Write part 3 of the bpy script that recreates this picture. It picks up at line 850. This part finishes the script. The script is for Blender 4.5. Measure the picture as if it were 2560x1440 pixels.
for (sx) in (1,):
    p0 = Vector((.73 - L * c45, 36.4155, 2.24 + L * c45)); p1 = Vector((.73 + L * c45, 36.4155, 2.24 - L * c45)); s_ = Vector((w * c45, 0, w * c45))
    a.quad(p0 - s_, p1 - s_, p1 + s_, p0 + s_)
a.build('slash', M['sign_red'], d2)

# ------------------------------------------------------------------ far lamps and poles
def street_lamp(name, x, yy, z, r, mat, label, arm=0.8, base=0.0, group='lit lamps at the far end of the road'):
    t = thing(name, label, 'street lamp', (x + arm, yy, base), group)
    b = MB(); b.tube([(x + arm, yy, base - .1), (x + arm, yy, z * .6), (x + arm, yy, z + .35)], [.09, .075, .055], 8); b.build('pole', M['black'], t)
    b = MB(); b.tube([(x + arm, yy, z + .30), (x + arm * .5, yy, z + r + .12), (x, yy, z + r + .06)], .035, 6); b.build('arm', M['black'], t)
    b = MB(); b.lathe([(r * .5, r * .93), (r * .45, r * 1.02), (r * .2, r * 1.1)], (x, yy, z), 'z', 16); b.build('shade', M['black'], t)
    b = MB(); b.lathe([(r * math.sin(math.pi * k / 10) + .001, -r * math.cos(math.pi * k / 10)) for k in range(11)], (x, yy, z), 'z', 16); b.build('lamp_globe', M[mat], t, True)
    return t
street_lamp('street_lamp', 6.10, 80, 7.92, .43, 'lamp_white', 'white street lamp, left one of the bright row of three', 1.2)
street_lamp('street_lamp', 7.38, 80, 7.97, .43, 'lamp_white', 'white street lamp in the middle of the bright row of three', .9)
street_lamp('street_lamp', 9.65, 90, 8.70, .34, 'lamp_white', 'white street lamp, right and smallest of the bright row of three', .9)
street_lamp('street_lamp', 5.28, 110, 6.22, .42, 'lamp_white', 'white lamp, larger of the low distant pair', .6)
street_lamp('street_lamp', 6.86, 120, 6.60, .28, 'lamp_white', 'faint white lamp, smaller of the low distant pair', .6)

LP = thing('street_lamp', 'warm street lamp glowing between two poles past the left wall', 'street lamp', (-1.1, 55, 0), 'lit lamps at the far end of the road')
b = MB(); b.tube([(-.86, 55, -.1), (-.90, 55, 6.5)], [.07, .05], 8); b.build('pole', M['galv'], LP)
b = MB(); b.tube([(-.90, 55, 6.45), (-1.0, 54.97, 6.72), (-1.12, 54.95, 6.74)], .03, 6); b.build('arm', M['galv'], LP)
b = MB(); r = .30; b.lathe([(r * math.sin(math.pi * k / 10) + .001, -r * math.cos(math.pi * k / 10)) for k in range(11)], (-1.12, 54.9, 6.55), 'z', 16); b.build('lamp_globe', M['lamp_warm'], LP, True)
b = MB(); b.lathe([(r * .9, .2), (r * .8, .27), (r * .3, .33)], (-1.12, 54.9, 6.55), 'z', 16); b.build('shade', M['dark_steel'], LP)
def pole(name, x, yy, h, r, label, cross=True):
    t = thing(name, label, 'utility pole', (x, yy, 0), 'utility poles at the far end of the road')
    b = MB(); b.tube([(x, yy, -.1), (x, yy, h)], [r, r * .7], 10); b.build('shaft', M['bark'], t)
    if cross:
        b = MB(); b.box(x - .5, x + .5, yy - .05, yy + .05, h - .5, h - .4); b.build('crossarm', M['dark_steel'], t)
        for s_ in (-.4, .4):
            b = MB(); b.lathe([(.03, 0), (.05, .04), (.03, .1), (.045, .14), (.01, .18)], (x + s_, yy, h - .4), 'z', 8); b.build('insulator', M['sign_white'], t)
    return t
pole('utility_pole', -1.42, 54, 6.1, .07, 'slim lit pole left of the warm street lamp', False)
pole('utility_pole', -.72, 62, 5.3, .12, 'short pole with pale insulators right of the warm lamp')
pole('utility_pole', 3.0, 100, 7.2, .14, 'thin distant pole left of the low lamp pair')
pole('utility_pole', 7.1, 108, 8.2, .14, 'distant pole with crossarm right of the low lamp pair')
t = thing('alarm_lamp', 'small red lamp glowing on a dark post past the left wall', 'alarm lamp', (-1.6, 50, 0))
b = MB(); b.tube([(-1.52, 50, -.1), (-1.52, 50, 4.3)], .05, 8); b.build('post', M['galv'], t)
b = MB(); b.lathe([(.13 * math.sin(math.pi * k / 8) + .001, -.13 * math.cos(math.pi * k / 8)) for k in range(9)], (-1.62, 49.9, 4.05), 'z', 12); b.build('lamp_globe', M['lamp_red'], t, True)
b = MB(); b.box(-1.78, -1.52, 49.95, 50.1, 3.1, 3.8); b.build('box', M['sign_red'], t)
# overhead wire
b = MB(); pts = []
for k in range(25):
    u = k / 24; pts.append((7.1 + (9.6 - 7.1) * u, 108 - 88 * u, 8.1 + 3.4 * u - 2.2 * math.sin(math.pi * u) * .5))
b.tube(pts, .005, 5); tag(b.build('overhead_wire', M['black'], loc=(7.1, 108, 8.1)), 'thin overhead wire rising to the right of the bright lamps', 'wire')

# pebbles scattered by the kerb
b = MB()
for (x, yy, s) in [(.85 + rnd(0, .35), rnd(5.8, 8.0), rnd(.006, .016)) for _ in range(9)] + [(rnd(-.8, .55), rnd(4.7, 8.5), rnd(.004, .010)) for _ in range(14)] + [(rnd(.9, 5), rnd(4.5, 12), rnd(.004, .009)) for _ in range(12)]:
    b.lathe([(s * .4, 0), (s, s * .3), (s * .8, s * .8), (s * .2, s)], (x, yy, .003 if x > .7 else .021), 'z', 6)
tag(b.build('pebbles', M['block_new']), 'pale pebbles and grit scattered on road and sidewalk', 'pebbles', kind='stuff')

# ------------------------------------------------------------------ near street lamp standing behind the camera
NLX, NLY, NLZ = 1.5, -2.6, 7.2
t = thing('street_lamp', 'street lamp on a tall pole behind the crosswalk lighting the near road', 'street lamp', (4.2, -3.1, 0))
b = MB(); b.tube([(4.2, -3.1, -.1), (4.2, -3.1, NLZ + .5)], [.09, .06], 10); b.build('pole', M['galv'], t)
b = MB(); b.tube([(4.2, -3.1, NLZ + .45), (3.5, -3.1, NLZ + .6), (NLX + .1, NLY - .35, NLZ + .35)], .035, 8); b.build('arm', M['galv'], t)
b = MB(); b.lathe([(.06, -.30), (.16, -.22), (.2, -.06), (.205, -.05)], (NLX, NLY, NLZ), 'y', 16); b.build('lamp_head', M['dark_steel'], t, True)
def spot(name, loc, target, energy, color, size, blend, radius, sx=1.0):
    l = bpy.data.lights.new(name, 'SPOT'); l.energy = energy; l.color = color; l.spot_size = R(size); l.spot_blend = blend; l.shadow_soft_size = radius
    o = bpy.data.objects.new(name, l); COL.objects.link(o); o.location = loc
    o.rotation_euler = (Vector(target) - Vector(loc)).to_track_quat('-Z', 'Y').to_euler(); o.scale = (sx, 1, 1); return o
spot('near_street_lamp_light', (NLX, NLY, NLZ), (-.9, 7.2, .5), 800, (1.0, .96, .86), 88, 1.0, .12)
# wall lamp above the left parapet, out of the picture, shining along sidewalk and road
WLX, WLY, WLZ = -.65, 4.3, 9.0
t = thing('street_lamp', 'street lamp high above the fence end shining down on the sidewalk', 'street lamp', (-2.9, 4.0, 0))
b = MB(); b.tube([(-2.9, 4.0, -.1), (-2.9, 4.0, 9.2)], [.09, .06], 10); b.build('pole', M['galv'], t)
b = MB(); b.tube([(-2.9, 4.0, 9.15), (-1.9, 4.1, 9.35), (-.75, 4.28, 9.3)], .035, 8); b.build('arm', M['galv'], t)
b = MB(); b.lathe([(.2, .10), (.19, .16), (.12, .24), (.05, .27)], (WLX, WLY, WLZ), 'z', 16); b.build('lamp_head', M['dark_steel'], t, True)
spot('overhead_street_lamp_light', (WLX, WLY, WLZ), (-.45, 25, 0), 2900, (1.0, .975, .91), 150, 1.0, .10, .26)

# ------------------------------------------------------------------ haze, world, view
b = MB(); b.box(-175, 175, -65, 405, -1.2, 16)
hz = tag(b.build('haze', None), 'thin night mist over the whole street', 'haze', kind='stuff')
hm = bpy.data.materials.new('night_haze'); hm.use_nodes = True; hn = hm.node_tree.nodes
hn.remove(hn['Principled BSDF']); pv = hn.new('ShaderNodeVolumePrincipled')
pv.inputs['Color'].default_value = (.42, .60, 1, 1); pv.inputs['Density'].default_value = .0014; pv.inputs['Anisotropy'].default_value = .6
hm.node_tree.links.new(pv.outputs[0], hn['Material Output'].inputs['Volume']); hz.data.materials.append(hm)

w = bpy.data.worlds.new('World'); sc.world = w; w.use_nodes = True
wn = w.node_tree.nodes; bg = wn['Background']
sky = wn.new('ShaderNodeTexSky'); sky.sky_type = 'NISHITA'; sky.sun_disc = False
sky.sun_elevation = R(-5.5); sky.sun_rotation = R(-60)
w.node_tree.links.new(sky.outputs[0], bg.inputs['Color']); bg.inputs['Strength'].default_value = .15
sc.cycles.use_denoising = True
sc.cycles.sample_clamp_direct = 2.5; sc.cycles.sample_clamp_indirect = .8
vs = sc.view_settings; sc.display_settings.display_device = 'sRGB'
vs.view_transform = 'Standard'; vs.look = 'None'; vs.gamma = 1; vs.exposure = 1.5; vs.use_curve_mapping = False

### Stated exercise
Output exactly the leading lines of the data, up to and including the line marked by "a.build('slash', M['sign_red'], d2)".

### Result
Write part 3 of the bpy script that recreates this picture. It picks up at line 850. This part finishes the script. The script is for Blender 4.5. Measure the picture as if it were 2560x1440 pixels.
for (sx) in (1,):
    p0 = Vector((.73 - L * c45, 36.4155, 2.24 + L * c45)); p1 = Vector((.73 + L * c45, 36.4155, 2.24 - L * c45)); s_ = Vector((w * c45, 0, w * c45))
    a.quad(p0 - s_, p1 - s_, p1 + s_, p0 + s_)
a.build('slash', M['sign_red'], d2)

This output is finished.